During Sunday’s Oscars broadcast, host Seth MacFarlane performed a sketch as Ted, the CGI bear from his recent movie of the same name. “Ted” suggests that, as one sober news report put it, “Jews controlled Hollywood and that fealty to the religion was required to work in the industry.” The Anti-Defamation League complained that the bit “only reinforces stereotypes which legitimize anti-Semitism.”
MacFarlane makes his living as an “equal opportunity offender” — attacks on various minorities, and especially women, are the stock in trade of his hit series Family Guy. He gets away with it in part because the joke is apparently not on blacks, Jews, or women, but on the boors and bigots who hold such views. Call it the “Archie Bunker Defense.”

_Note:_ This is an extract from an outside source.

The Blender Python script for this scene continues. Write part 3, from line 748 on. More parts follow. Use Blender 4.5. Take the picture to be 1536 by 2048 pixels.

Why, then, was the Oscars bit especially galling? It’s one thing to joke about the indisputable prominence of Jews in the movie industry when you’re talking to insiders and an American audience. However, the ADL suggests, given the ceremony’s massive worldwide audience, the joke would reach places where the “Jews control Hollywood” myth “might be accepted as fact.”
There is something to that concern — although the world’s anti-Semites don’t need any help from a talking bear. But there is another way the joke failed: It wasn’t particularly funny. “Ted” makes his point, and then keeps grinding away at it (another MacFarlane trademark). ADL called the bit “offensive and not remotely funny.” They certainly got the second part right.